Il y a un effet d’optique, on va parler des conflits en cours mais on ne voit pas cette myriade de cas où la simple évocation de la possibilité d’une grève fait bouger des lignes…
Je ne passe pas ma vie à faire grève, mon objectif premier, c’est d’arriver à des accords en entreprise et d’éviter un conflit collectif. Mais effectivement, personne ne saura qu’il y a eu à un moment un problème dans telle ou telle entreprise puisque nous avons obtenu un accord. Le dépôt d’un préavis peut donc déjà instaurer un rapport de force et amener la direction à négocier.
Et puis, il y a aussi une multiplicité de petites grèves qui se déroulent dans de petites entreprises. Elles passent souvent inaperçues car elles ne sont pas forcément répercutées au niveau médiatiques. Elles n’en sont pas moins victorieuses.
Quelles perspectives pour la grève dans les temps à venir ?

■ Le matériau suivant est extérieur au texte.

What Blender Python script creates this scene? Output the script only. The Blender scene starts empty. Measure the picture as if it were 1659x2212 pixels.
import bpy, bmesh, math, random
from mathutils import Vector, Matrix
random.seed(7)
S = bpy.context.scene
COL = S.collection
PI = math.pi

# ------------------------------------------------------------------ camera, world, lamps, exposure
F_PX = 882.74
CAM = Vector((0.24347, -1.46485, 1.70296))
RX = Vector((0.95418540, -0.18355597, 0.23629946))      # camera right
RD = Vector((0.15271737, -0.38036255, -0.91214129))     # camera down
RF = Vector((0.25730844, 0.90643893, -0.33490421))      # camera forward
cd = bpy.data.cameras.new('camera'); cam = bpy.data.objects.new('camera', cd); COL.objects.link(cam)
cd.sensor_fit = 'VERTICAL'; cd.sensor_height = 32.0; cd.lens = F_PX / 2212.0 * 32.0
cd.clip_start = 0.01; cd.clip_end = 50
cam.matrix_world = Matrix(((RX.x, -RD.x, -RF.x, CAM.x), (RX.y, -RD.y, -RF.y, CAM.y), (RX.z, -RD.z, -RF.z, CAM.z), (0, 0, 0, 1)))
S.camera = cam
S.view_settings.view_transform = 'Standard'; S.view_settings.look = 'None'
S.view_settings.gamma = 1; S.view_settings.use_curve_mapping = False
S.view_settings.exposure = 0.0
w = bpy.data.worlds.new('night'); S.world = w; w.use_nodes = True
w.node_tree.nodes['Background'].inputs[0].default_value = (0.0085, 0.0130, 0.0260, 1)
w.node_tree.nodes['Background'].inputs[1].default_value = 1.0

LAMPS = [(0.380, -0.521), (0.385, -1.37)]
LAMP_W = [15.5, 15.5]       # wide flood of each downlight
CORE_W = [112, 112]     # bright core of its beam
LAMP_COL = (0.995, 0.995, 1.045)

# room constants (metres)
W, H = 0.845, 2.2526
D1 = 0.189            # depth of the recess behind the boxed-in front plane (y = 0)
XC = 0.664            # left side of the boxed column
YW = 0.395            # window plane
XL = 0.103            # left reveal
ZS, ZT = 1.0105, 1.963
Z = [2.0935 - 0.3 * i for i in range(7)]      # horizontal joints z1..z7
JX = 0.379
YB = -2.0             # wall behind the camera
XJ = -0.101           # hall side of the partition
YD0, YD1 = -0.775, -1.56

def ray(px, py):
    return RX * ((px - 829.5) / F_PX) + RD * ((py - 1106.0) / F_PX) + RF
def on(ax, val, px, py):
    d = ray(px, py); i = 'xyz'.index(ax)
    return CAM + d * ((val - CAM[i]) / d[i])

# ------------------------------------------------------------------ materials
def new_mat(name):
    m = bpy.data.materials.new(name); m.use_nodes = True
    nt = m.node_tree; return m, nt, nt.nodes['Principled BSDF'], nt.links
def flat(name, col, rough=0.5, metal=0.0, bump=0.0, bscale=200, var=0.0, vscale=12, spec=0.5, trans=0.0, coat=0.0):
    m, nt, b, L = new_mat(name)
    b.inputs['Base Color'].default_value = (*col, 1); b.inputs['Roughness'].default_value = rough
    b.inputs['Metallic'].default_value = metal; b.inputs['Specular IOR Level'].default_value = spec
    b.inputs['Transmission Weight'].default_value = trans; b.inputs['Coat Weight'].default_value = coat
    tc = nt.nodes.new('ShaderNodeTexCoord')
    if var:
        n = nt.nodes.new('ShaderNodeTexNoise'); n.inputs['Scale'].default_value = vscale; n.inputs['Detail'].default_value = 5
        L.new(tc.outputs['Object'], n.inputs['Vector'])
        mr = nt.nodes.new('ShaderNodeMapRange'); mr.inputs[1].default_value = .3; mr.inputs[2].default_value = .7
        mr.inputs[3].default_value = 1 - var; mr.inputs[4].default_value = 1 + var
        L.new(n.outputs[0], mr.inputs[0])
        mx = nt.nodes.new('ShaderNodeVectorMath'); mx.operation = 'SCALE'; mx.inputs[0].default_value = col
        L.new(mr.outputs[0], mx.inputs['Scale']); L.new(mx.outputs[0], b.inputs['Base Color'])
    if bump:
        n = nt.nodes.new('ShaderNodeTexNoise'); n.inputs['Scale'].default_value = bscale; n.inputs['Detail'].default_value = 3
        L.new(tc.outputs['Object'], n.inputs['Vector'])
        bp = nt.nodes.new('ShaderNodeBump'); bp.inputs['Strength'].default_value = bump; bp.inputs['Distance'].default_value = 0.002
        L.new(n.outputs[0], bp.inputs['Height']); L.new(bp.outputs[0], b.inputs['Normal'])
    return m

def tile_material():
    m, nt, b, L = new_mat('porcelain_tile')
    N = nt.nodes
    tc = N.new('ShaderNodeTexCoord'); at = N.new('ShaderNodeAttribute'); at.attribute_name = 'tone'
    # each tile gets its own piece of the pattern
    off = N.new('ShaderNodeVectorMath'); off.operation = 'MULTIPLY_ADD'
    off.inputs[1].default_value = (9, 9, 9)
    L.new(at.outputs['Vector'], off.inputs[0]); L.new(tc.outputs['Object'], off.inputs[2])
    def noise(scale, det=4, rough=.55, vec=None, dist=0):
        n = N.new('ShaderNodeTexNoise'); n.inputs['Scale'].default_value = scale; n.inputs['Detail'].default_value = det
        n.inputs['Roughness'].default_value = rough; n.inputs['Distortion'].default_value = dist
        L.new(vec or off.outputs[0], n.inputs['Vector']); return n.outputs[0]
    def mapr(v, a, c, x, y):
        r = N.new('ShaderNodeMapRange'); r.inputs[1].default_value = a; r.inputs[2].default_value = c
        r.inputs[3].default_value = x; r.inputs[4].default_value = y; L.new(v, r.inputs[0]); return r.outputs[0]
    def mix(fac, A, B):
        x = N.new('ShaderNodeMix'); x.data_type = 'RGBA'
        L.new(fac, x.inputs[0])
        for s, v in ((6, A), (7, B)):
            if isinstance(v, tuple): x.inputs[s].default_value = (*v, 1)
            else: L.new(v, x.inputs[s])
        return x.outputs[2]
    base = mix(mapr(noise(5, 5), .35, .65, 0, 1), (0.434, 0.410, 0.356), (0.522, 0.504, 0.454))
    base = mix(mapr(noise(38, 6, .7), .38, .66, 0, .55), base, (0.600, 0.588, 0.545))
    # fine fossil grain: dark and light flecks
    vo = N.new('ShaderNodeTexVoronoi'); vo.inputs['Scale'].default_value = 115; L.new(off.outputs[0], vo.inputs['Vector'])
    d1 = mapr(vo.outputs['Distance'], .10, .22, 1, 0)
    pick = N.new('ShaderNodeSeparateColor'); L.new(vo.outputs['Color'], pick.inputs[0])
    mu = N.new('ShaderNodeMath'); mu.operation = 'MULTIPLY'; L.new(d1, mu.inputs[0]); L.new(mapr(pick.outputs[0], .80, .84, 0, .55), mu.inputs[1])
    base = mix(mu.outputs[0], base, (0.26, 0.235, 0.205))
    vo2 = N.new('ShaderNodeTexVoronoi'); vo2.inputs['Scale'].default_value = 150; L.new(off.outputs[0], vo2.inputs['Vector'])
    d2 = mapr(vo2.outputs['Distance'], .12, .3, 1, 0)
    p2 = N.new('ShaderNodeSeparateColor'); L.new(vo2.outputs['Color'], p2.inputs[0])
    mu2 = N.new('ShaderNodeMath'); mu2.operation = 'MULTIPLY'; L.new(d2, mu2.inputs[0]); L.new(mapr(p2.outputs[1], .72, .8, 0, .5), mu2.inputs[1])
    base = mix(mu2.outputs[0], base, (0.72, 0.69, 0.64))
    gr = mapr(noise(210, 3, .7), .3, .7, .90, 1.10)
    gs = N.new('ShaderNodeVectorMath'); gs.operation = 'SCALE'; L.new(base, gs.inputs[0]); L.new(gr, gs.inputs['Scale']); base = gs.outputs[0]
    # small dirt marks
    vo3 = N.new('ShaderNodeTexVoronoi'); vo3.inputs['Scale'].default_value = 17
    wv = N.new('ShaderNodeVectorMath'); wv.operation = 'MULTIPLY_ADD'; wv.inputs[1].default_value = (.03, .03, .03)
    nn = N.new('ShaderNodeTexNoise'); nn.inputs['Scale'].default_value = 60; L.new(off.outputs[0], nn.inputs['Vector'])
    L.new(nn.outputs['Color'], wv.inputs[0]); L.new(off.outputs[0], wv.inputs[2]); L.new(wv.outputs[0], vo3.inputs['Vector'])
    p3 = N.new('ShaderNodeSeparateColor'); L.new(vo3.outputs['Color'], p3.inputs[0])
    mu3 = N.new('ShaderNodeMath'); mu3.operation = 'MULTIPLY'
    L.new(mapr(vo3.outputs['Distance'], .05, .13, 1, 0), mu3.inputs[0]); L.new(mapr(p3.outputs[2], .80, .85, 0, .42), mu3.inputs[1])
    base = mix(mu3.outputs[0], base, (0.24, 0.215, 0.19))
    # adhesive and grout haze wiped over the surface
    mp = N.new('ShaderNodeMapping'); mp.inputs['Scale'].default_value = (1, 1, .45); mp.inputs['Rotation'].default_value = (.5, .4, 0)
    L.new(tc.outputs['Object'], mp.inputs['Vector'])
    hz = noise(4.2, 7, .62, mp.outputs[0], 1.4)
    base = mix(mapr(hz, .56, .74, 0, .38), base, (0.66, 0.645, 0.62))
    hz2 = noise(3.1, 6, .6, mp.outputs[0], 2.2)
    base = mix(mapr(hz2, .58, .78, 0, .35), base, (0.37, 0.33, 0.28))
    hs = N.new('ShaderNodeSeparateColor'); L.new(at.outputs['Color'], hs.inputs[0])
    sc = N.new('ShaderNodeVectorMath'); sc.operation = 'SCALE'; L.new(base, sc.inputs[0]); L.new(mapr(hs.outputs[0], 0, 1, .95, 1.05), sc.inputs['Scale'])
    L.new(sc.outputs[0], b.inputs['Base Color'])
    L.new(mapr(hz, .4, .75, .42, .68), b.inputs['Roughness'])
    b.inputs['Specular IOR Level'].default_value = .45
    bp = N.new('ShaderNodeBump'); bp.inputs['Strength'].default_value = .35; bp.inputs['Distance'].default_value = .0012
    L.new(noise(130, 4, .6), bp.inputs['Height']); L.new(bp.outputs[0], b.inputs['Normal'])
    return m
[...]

On doit continuer. Ce qui est rassurant, c’est qu’une jeune génération, très impliquée notamment dans les enjeux climatiques, retrouve le chemin de la manifestation et une certaine tradition de contestation sociale. Elle accorde beaucoup d’importance à son bien-être, à ses conditions de travail, à l’équilibre vie professionnelle et vie familiale. La source n’est pas tarie ! Et même si les difficultés sont nombreuses et les pressions judiciaires importantes, cette génération se pose peut-être moins de question pour agir. C’est en effet plus dur de redonner de l’espoir à des gens qui assistent à la dégradation des conditions de grève et de travail depuis 30 ans alors que des jeunes pousses sont portées par l’idée qu’il y a tout à (re)conquérir. C’est là que, comme organisation syndicale, on a un rôle à jouer en retrouvant une position plus offensive pour apporter à cette génération-là un réenchantement de la lutte.